Reproduce all of the data exactly, with no line skipped.

— START —

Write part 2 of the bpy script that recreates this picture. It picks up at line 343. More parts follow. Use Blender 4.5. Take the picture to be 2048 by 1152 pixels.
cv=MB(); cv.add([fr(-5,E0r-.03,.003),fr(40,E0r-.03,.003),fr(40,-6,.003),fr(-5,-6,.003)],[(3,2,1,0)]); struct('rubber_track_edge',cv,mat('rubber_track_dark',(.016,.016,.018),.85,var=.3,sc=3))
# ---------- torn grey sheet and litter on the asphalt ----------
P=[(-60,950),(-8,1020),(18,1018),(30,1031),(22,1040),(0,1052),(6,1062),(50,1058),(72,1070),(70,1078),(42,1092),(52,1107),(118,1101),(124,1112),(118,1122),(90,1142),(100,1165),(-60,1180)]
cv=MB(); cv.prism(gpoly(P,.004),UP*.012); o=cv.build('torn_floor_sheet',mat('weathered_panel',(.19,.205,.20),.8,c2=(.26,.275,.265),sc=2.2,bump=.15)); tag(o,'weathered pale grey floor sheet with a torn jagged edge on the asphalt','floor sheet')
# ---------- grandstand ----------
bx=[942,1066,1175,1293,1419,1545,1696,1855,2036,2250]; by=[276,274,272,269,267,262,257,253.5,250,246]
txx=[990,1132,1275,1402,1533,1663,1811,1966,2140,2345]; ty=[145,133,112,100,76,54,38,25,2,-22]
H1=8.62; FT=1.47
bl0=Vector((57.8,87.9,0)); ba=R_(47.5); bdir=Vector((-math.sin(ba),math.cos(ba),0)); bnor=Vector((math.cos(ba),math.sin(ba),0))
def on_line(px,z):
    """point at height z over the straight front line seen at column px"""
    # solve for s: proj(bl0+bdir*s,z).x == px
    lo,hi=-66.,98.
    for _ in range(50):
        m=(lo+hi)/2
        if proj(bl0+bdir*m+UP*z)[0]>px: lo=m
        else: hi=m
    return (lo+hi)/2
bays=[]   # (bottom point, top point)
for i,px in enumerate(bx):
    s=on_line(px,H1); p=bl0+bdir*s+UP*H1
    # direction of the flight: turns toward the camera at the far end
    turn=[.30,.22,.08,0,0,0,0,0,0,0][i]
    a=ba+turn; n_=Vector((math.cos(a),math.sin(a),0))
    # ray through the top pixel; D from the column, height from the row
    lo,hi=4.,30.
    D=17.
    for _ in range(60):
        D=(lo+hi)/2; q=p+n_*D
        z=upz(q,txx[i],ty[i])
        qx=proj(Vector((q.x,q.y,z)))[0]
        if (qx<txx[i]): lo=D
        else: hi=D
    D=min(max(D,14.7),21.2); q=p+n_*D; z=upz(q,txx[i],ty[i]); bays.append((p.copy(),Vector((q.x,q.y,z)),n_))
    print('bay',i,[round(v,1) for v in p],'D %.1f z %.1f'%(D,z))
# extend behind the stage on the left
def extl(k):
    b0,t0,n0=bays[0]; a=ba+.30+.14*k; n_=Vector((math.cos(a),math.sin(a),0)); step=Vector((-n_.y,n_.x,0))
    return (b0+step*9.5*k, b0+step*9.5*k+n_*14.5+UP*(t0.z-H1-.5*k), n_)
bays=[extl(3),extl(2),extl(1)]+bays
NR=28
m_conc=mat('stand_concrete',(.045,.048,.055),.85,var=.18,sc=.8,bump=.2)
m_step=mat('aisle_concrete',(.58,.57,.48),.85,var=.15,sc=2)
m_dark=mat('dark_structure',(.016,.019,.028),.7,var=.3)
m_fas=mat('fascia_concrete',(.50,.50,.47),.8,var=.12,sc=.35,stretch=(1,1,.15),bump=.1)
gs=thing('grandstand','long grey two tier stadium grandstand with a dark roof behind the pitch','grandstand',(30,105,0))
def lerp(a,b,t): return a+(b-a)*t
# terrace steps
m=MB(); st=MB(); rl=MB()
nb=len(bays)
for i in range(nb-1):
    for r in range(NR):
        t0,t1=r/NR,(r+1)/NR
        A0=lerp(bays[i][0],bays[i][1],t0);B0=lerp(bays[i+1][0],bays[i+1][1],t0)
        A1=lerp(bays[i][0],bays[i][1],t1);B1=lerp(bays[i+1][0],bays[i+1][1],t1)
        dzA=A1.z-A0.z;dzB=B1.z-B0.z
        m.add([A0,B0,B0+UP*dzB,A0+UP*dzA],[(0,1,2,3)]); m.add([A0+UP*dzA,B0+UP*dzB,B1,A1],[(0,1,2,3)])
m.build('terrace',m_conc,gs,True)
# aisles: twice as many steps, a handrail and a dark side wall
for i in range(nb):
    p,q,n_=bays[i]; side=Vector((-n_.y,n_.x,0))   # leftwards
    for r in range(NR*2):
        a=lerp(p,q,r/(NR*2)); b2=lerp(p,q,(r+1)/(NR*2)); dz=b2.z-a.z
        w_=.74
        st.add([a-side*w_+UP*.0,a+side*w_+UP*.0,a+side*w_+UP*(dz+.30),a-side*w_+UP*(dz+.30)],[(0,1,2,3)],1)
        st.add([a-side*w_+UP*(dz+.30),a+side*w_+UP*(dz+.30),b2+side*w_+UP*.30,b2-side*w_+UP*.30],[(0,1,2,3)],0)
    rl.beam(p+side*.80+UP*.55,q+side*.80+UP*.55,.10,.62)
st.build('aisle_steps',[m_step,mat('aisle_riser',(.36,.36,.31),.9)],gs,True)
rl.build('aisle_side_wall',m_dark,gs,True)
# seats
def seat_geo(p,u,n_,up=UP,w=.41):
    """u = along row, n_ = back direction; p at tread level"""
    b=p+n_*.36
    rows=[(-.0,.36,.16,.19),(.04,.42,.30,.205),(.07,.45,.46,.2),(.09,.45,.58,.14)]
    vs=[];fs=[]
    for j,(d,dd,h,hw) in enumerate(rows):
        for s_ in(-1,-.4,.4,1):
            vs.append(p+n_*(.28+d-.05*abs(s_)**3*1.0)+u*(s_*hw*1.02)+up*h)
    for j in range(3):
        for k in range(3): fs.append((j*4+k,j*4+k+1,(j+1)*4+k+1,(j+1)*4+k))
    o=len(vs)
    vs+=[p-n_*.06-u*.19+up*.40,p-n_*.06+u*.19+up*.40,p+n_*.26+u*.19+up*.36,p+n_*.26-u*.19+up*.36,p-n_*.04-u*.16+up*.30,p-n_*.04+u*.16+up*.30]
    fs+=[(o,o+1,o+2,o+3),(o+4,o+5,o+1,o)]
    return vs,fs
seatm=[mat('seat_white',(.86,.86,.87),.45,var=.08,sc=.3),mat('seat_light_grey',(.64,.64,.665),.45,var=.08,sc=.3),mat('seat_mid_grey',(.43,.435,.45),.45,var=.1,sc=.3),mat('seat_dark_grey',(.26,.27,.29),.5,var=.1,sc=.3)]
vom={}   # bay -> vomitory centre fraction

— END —

*EXERCISE SOLUTION*.
Write part 2 of the bpy script that recreates this picture. It picks up at line 343. More parts follow. Use Blender 4.5. Take the picture to be 2048 by 1152 pixels.
cv=MB(); cv.add([fr(-5,E0r-.03,.003),fr(40,E0r-.03,.003),fr(40,-6,.003),fr(-5,-6,.003)],[(3,2,1,0)]); struct('rubber_track_edge',cv,mat('rubber_track_dark',(.016,.016,.018),.85,var=.3,sc=3))
# ---------- torn grey sheet and litter on the asphalt ----------
P=[(-60,950),(-8,1020),(18,1018),(30,1031),(22,1040),(0,1052),(6,1062),(50,1058),(72,1070),(70,1078),(42,1092),(52,1107),(118,1101),(124,1112),(118,1122),(90,1142),(100,1165),(-60,1180)]
cv=MB(); cv.prism(gpoly(P,.004),UP*.012); o=cv.build('torn_floor_sheet',mat('weathered_panel',(.19,.205,.20),.8,c2=(.26,.275,.265),sc=2.2,bump=.15)); tag(o,'weathered pale grey floor sheet with a torn jagged edge on the asphalt','floor sheet')
# ---------- grandstand ----------
bx=[942,1066,1175,1293,1419,1545,1696,1855,2036,2250]; by=[276,274,272,269,267,262,257,253.5,250,246]
txx=[990,1132,1275,1402,1533,1663,1811,1966,2140,2345]; ty=[145,133,112,100,76,54,38,25,2,-22]
H1=8.62; FT=1.47
bl0=Vector((57.8,87.9,0)); ba=R_(47.5); bdir=Vector((-math.sin(ba),math.cos(ba),0)); bnor=Vector((math.cos(ba),math.sin(ba),0))
def on_line(px,z):
    """point at height z over the straight front line seen at column px"""
    # solve for s: proj(bl0+bdir*s,z).x == px
    lo,hi=-66.,98.
    for _ in range(50):
        m=(lo+hi)/2
        if proj(bl0+bdir*m+UP*z)[0]>px: lo=m
        else: hi=m
    return (lo+hi)/2
bays=[]   # (bottom point, top point)
for i,px in enumerate(bx):
    s=on_line(px,H1); p=bl0+bdir*s+UP*H1
    # direction of the flight: turns toward the camera at the far end
    turn=[.30,.22,.08,0,0,0,0,0,0,0][i]
    a=ba+turn; n_=Vector((math.cos(a),math.sin(a),0))
    # ray through the top pixel; D from the column, height from the row
    lo,hi=4.,30.
    D=17.
    for _ in range(60):
        D=(lo+hi)/2; q=p+n_*D
        z=upz(q,txx[i],ty[i])
        qx=proj(Vector((q.x,q.y,z)))[0]
        if (qx<txx[i]): lo=D
        else: hi=D
    D=min(max(D,14.7),21.2); q=p+n_*D; z=upz(q,txx[i],ty[i]); bays.append((p.copy(),Vector((q.x,q.y,z)),n_))
    print('bay',i,[round(v,1) for v in p],'D %.1f z %.1f'%(D,z))
# extend behind the stage on the left
def extl(k):
    b0,t0,n0=bays[0]; a=ba+.30+.14*k; n_=Vector((math.cos(a),math.sin(a),0)); step=Vector((-n_.y,n_.x,0))
    return (b0+step*9.5*k, b0+step*9.5*k+n_*14.5+UP*(t0.z-H1-.5*k), n_)
bays=[extl(3),extl(2),extl(1)]+bays
NR=28
m_conc=mat('stand_concrete',(.045,.048,.055),.85,var=.18,sc=.8,bump=.2)
m_step=mat('aisle_concrete',(.58,.57,.48),.85,var=.15,sc=2)
m_dark=mat('dark_structure',(.016,.019,.028),.7,var=.3)
m_fas=mat('fascia_concrete',(.50,.50,.47),.8,var=.12,sc=.35,stretch=(1,1,.15),bump=.1)
gs=thing('grandstand','long grey two tier stadium grandstand with a dark roof behind the pitch','grandstand',(30,105,0))
def lerp(a,b,t): return a+(b-a)*t
# terrace steps
m=MB(); st=MB(); rl=MB()
nb=len(bays)
for i in range(nb-1):
    for r in range(NR):
        t0,t1=r/NR,(r+1)/NR
        A0=lerp(bays[i][0],bays[i][1],t0);B0=lerp(bays[i+1][0],bays[i+1][1],t0)
        A1=lerp(bays[i][0],bays[i][1],t1);B1=lerp(bays[i+1][0],bays[i+1][1],t1)
        dzA=A1.z-A0.z;dzB=B1.z-B0.z
        m.add([A0,B0,B0+UP*dzB,A0+UP*dzA],[(0,1,2,3)]); m.add([A0+UP*dzA,B0+UP*dzB,B1,A1],[(0,1,2,3)])
m.build('terrace',m_conc,gs,True)
# aisles: twice as many steps, a handrail and a dark side wall
for i in range(nb):
    p,q,n_=bays[i]; side=Vector((-n_.y,n_.x,0))   # leftwards
    for r in range(NR*2):
        a=lerp(p,q,r/(NR*2)); b2=lerp(p,q,(r+1)/(NR*2)); dz=b2.z-a.z
        w_=.74
        st.add([a-side*w_+UP*.0,a+side*w_+UP*.0,a+side*w_+UP*(dz+.30),a-side*w_+UP*(dz+.30)],[(0,1,2,3)],1)
        st.add([a-side*w_+UP*(dz+.30),a+side*w_+UP*(dz+.30),b2+side*w_+UP*.30,b2-side*w_+UP*.30],[(0,1,2,3)],0)
    rl.beam(p+side*.80+UP*.55,q+side*.80+UP*.55,.10,.62)
st.build('aisle_steps',[m_step,mat('aisle_riser',(.36,.36,.31),.9)],gs,True)
rl.build('aisle_side_wall',m_dark,gs,True)
# seats
def seat_geo(p,u,n_,up=UP,w=.41):
    """u = along row, n_ = back direction; p at tread level"""
    b=p+n_*.36
    rows=[(-.0,.36,.16,.19),(.04,.42,.30,.205),(.07,.45,.46,.2),(.09,.45,.58,.14)]
    vs=[];fs=[]
    for j,(d,dd,h,hw) in enumerate(rows):
        for s_ in(-1,-.4,.4,1):
            vs.append(p+n_*(.28+d-.05*abs(s_)**3*1.0)+u*(s_*hw*1.02)+up*h)
    for j in range(3):
        for k in range(3): fs.append((j*4+k,j*4+k+1,(j+1)*4+k+1,(j+1)*4+k))
    o=len(vs)
    vs+=[p-n_*.06-u*.19+up*.40,p-n_*.06+u*.19+up*.40,p+n_*.26+u*.19+up*.36,p+n_*.26-u*.19+up*.36,p-n_*.04-u*.16+up*.30,p-n_*.04+u*.16+up*.30]
    fs+=[(o,o+1,o+2,o+3),(o+4,o+5,o+1,o)]
    return vs,fs
seatm=[mat('seat_white',(.86,.86,.87),.45,var=.08,sc=.3),mat('seat_light_grey',(.64,.64,.665),.45,var=.08,sc=.3),mat('seat_mid_grey',(.43,.435,.45),.45,var=.1,sc=.3),mat('seat_dark_grey',(.26,.27,.29),.5,var=.1,sc=.3)]
vom={}   # bay -> vomitory centre fraction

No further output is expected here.